1991 Infinity Award: Lifetime Achievement

Andreas Feininger is the 1991 recipient of the Lifetime Achievement award
Recipient
Mar 12, 1991
Andreas Feininger is the 1991 recipient of the Lifetime Achievement award

Andreas Feininger was a pioneer both visually and technically. Born in Paris, son of the painter Lyonel Feininger, Andreas was educated in German public schools and at the Weimar Bauhaus. His interest in photography developed while he was studying architecture, and he worked as both architect and photographer in Germany for four years, until political circumstances made it impossible. He moved to Paris, where he worked in Le Corbusier's studio, and then to Stockholm. In Sweden, he established his own photographic firm specializing in architectural and industrial photography.

With the outbreak of war in 1939, Feininger moved to New York, where he worked as a freelance photographer for the Black Star Agency and then for the U.S. Office of War Information. From 1943 to '62, he was a staff photographer at LIFE. He subsequently concentrated on his personal work, exhibiting and publishing extensively.

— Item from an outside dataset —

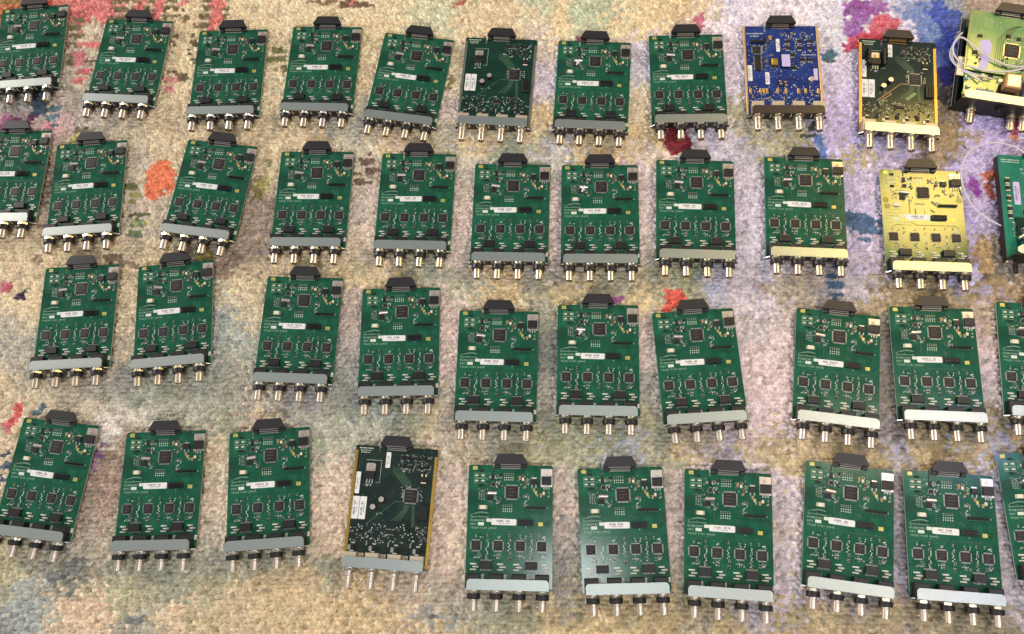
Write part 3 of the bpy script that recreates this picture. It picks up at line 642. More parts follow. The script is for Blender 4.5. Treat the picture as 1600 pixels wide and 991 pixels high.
# ------------------------------------------------------------------ the rug: one heightfield of loop tufts, colour per tuft
ANG = math.radians(-12.0)
def unproj(u, v, z=0.0):
    d = fw + r2 * ((u - 800) / F_PX) - u2 * ((v - 495.5) / F_PX); s = (z - CAM_H) / d.z
    return (d.x * s, d.y * s)
BASE = '''3,3,190,110,45;25,12,150,120,40;45,20,200,75,50;110,15,212,112,100;165,12,214,112,104;195,45,205,180,135;300,20,212,186,138;280,60,205,180,132;400,30,212,188,140;480,20,212,188,142;600,20,212,188,142;
600,50,210,184,138;680,20,188,186,146;720,35,205,182,138;690,170,196,176,168;700,60,206,184,145;780,20,208,182,140;830,40,206,184,148;140,50,190,172,140;262,90,212,186,140;290,90,212,188,142;425,60,206,184,138;430,130,208,186,142;420,180,206,184,138;
560,80,212,186,138;580,70,212,186,140;700,110,205,186,150;130,150,178,165,140;20,175,165,158,145;100,170,190,172,150;85,195,195,150,150;150,200,178,168,148;200,205,190,172,140;240,200,208,184,140;270,170,206,184,140;300,215,206,184,140;
5,200,160,90,130;420,215,205,182,138;480,215,208,184,140;560,210,175,170,150;560,230,188,176,148;640,225,205,180,138;600,230,200,178,140;740,225,200,178,135;680,195,178,172,142;780,235,160,165,138;700,240,186,178,150;
845,120,196,176,192;848,60,200,184,165;840,200,204,178,125;862,235,185,180,180;870,245,170,165,150;850,20,176,180,142;880,25,214,186,135;930,20,172,180,145;975,25,206,182,134;1000,30,204,180,132;1050,12,204,176,126;1080,20,200,180,150;
1100,40,206,182,194;1150,15,196,182,212;1010,100,186,176,196;1000,170,190,172,140;1010,205,198,174,122;960,240,200,176,130;900,240,200,174,126;1150,60,200,182,200;1150,120,192,176,200;1150,180,168,160,130;1100,225,196,180,200;1125,245,188,178,205;1020,240,196,178,160;
1170,235,170,160,180;1160,270,186,170,190;1165,320,180,165,190;1165,400,180,166,186;1165,470,184,166,172;1210,30,200,186,205;1250,12,206,190,205;1300,20,196,190,208;1310,60,186,182,205;1300,120,184,168,206;1315,180,180,158,214;1230,215,160,155,120;1225,195,158,150,116;1300,230,176,160,214;1275,250,172,158,208;
1330,200,172,152,212;1340,270,176,158,202;1330,310,172,156,204;1350,290,178,158,200;1350,400,172,154,190;1340,440,170,158,168;1330,250,162,148,100;1420,245,172,154,208;1360,470,160,140,100;1450,240,150,128,96;1500,235,150,128,92;1500,205,148,122,86;1490,180,122,104,80;1480,150,104,90,84;
1320,10,190,178,206;1415,40,190,176,206;1395,10,186,172,206;1440,20,98,126,190;1460,60,70,105,185;1480,90,58,88,175;1500,8,128,138,160;1540,6,160,140,130;1585,8,168,148,132;1470,130,60,60,120;1478,110,48,56,140;1580,200,165,145,215;1560,215,168,148,214;1595,215,160,140,200;
1510,260,168,148,214;1500,290,170,150,214;1530,250,170,150,210;1540,300,165,140,190;1520,340,168,150,214;1530,370,160,140,190;1520,400,158,146,220;1545,400,150,124,84;1530,430,160,150,214;1540,455,166,150,180;1565,440,152,130,88;1590,450,150,128,86;1575,425,104,96,88;
1535,480,152,130,92;1460,470,150,130,88;1400,465,152,132,94;1290,455,130,125,130;1255,460,156,140,118;1220,450,150,136,116;1235,480,178,160,158;1195,460,180,166,182;1190,500,182,166,166;1170,480,176,160,160;1200,560,198,172,172;1220,620,196,170,170;1190,640,196,172,174;1230,540,186,164,160;1150,700,178,162,180;1180,690,176,158,120;1225,690,172,152,108;
1130,720,190,170,184;1170,745,186,166,180;1220,760,186,166,174;1240,800,180,160,166;1225,850,178,158,150;1235,900,176,158,168;1240,950,168,148,104;1220,980,170,150,106;1300,700,170,148,104;1350,715,168,148,100;1285,690,166,146,104;1395,700,166,156,176;1430,705,168,146,98;1400,760,140,130,132;1395,820,140,132,138;1405,880,120,116,124;1400,930,150,140,160;1380,965,160,142,104;
1300,975,164,142,98;1440,975,150,134,100;1480,700,140,124,84;1510,705,160,140,96;1545,700,152,152,184;1550,740,156,150,176;1580,690,160,140,96;1560,650,130,118,88;1540,600,176,158,162;1540,540,184,160,160;1545,500,170,148,130;1560,860,160,146,160;1580,920,172,160,170;1580,980,132,122,92;1520,985,140,128,96;
1390,500,120,112,100;1382,560,118,112,108;1385,620,124,116,104;1400,690,120,112,96;1335,680,122,114,110;860,430,138,138,116;860,400,186,166,156;868,300,194,172,166;868,350,190,170,164;1005,280,194,174,172;1010,350,194,174,172;1005,400,176,164,150;1015,440,156,146,116;900,450,186,164,112;950,458,150,150,118;1000,470,190,168,118;
1080,450,146,150,112;1120,462,150,158,186;1150,450,170,158,180;1100,470,170,160,140;860,480,146,144,124;858,560,116,118,112;858,620,150,146,134;845,660,140,138,120;1010,500,176,160,150;1012,560,184,164,156;1010,620,150,146,136;1000,680,152,148,116;1010,700,160,156,130;905,690,150,150,116;940,705,150,150,114;880,705,154,152,116;975,720,160,164,176;1030,710,152,150,124;
1080,700,170,150,104;1050,720,148,146,120;1100,690,160,146,120;860,720,158,154,118;740,695,166,150,122;700,700,176,160,134;780,705,150,146,126;820,700,152,150,116;690,640,176,164,146;660,660,178,162,120;640,665,148,152,124;600,655,150,156,146;560,665,154,156,130;
700,560,192,168,156;697,500,196,172,158;700,450,170,162,134;730,450,160,156,130;680,430,158,158,134;760,455,192,168,118;800,450,200,172,122;830,455,180,164,124;640,430,162,156,128;600,430,190,170,126;560,430,196,174,124;520,415,194,172,126;480,415,200,178,132;450,420,196,174,130;545,480,182,160,146;
555,540,160,152,146;540,590,136,138,130;545,630,146,146,134;500,640,156,152,144;460,640,162,156,140;400,650,186,160,126;370,650,150,152,124;430,645,180,168,140;340,640,156,154,128;300,650,160,158,136;345,580,150,152,138;370,530,152,158,146;400,480,190,172,134;370,450,204,182,138;350,500,160,160,146;380,590,158,154,132;395,620,156,152,132;
365,410,150,132,108;345,430,150,130,104;380,430,186,166,124;410,400,182,160,124;400,350,158,138,114;420,300,168,148,120;405,320,148,130,110;580,300,186,168,152;575,360,196,176,150;560,400,192,172,130;720,300,198,176,160;722,340,196,174,160;718,390,188,170,158;725,260,186,174,160;560,270,186,166,140;420,250,196,176,130;430,240,196,176,134;
270,240,196,174,134;220,260,186,168,142;255,320,184,166,140;215,330,184,166,138;225,390,204,182,134;240,350,186,168,142;200,400,180,162,126;170,405,196,174,132;80,260,176,152,124;70,300,150,126,104;65,340,186,164,132;55,390,208,184,138;20,390,204,180,136;10,410,206,184,140;30,430,204,182,140;100,400,206,184,138;230,410,198,176,128;
45,480,208,184,140;25,500,186,172,144;20,540,168,162,142;30,580,170,162,142;10,600,192,172,134;60,620,188,172,138;130,630,190,172,138;150,610,178,166,142;200,490,204,182,138;195,450,204,182,142;198,540,192,172,140;190,590,160,156,140;240,620,148,150,132;270,630,160,158,134;345,470,180,166,134;
15,650,196,172,134;50,640,190,168,132;90,645,192,176,146;20,690,200,178,140;130,655,194,182,166;165,660,196,186,172;180,670,170,158,134;170,700,160,134,112;165,750,158,132,112;155,790,160,136,116;145,830,168,156,132;160,850,176,160,134;180,880,150,148,124;200,660,188,176,154;330,700,200,178,140;340,730,190,172,140;332,780,196,174,146;325,830,184,170,146;330,870,158,156,134;
510,690,162,164,138;520,730,190,170,146;515,780,196,174,148;510,830,194,168,138;500,880,156,152,124;480,900,192,164,118;560,940,186,160,110;610,960,186,160,112;520,960,188,162,114;460,950,190,164,116;420,890,152,150,124;400,940,188,164,118;440,920,182,160,114;370,960,186,162,118;330,920,170,158,118;300,900,154,152,120;260,910,144,146,122;320,970,180,160,116;
280,960,196,170,130;220,950,172,160,124;210,970,150,148,130;180,930,168,162,120;150,900,160,150,118;150,960,206,176,138;120,940,206,176,140;100,920,190,166,130;80,950,186,166,136;90,890,118,120,112;50,890,160,154,124;20,900,176,166,124;30,930,150,154,144;60,960,152,158,148;20,970,148,154,150;120,980,196,170,132;10,985,130,130,124;40,850,160,154,128;20,870,172,160,118;
700,760,188,168,152;695,820,190,170,148;690,880,190,168,146;700,930,170,156,134;690,960,140,140,132;650,940,186,164,134;700,985,186,162,116;740,970,150,148,120;800,980,150,144,112;850,975,180,158,108;890,960,150,144,122;870,900,134,130,122;885,850,150,142,132;880,800,184,164,146;880,750,176,162,148;920,980,184,160,108;960,975,180,158,108;1000,985,178,156,106;
1060,780,178,160,152;1060,840,180,162,152;1055,900,160,150,130;1070,960,162,146,104;1040,980,170,148,100;1130,980,168,148,100;1090,985,164,150,120;1180,985,176,160,150;1210,960,160,150,160;600,700,160,160,140;560,680,160,160,138'''
BASE = [tuple(float(q) for q in t.split(',')) for t in BASE.replace('\n', '').split(';') if t.strip()]  # tones also hold light falloff, lilac cast and shade between boards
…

Feininger's purpose in photography was documentation of the unity of natural things, their interdependence, and their similarity to constructed forms. His images emphasize design, deploying the principles of simplicity, clarity, and organization. In addition to natural forms, Feininger's subject matter included the city, machines, and sculpture. He built four customized telephoto lenses and three close-up cameras, which allowed him to represent landscapes and city scenes in a distortion-free monumental perspective, and to show small subjects in startling sizes. He preferred black-and-white photography for the graphic control it allowed.